Turkey's foreign minister said Wednesday that he did not support new U.N. sanctions against Iran, indicating there were still important holdouts as the Obama administration tries to win approval for a new resolution aimed at punishing the Islamic Republic over its nuclear activities.
China, which holds a veto on the Security Council, as well as Brazil and Lebanon, two other members on the 15-member body, also have stressed the need for additional diplomacy.
"We don't want to see sanctions. It will affect us. It will affect the region," Foreign Minister Ahmet Davutoglu told reporters.

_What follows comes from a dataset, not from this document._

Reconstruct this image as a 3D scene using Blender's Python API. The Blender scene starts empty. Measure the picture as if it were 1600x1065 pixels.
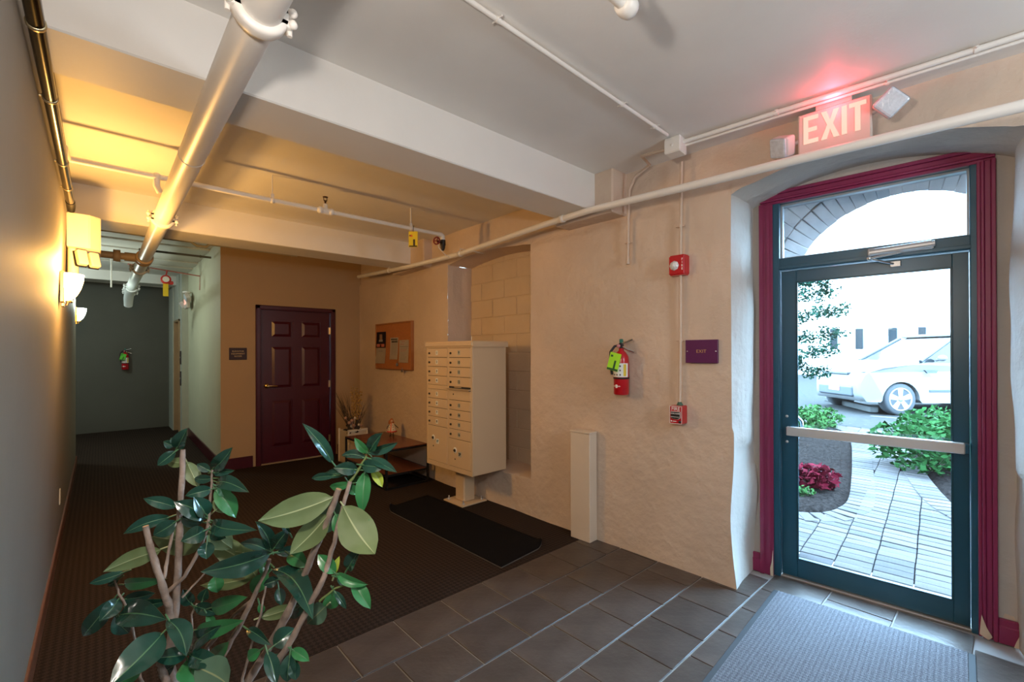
import bpy, bmesh, math, random
from mathutils import Vector, Matrix, noise

random.seed(7)
SC = bpy.context.scene
COL = SC.collection
R = math.radians

# ------------------------------------------------------------------ camera, sky, exposure
F = 709.889; YAW = R(42.227); PIT = R(.1272); ROL = R(-.1665); CX = 800.0; CY = 549.226
CAMP = Vector((0, 0, 1.5))
fw = Vector((math.sin(YAW) * math.cos(PIT), math.cos(YAW) * math.cos(PIT), math.sin(PIT)))
_rt = Vector((math.cos(YAW), -math.sin(YAW), 0)); _up = _rt.cross(fw)
rt = _rt * math.cos(ROL) + _up * math.sin(ROL)
up = -_rt * math.sin(ROL) + _up * math.cos(ROL)
cam = bpy.data.cameras.new('camera'); camo = bpy.data.objects.new('camera', cam); COL.objects.link(camo)
cam.sensor_width = 36; cam.sensor_fit = 'HORIZONTAL'; cam.lens = F / 1600 * 36
cam.shift_y = (CY - 532.5) / 1600; cam.clip_start = .02; cam.clip_end = 200
m = Matrix.Identity(4)
for i in range(3):
    m[i][0] = rt[i]; m[i][1] = up[i]; m[i][2] = -fw[i]; m[i][3] = CAMP[i]
camo.matrix_world = m
SC.camera = camo

w = bpy.data.worlds.new('sky'); SC.world = w; w.use_nodes = True
bg = w.node_tree.nodes['Background']
bg.inputs[0].default_value = (.43, .71, 1.0, 1); bg.inputs[1].default_value = 38.0

SC.view_settings.view_transform = 'Standard'
try: SC.view_settings.look = 'None'
except Exception: pass
SC.view_settings.gamma = 1; SC.view_settings.use_curve_mapping = False
SC.view_settings.exposure = 0.12
try:
    SC.cycles.use_denoising = True
    SC.cycles.denoiser = 'OPENIMAGEDENOISE'
    SC.cycles.max_bounces = 10; SC.cycles.diffuse_bounces = 6; SC.cycles.transparent_max_bounces = 16
    SC.cycles.caustics_reflective = False; SC.cycles.caustics_refractive = False
    SC.cycles.sample_clamp_indirect = 6
except Exception: pass

# frame of the skewed entry wall
SK = R(4.69); RW = -math.pi / 2 + SK
WX = Vector((math.sin(SK), -math.cos(SK), 0)); WY = Vector((math.cos(SK), math.sin(SK), 0))
def lamp(name, loc, power, color, radius=.05):
    l = bpy.data.lights.new(name, 'POINT'); l.energy = power; l.color = color; l.shadow_soft_size = radius
    o = bpy.data.objects.new(name, l); o.location = loc; COL.objects.link(o); return o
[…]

Davutoglu declined to say how his government would vote when a sanctions measure comes to the Security Council. But his remarks suggest the Obama administration will have difficulty meeting its goal of new sanctions by the end of April in order to demonstrate unified international opposition to Iran's program. Three previous sanctions resolutions on Iran had near-unanimous approval.
What 'end of April'? It's already the 15th and the sanctions
aren't even on the agenda. In May,
Lebanon is chairing the Security Council, so you can bet they won't come up then either. So that puts us into June. Maybe Iran will be a
nuclear power by then. What could go wrong?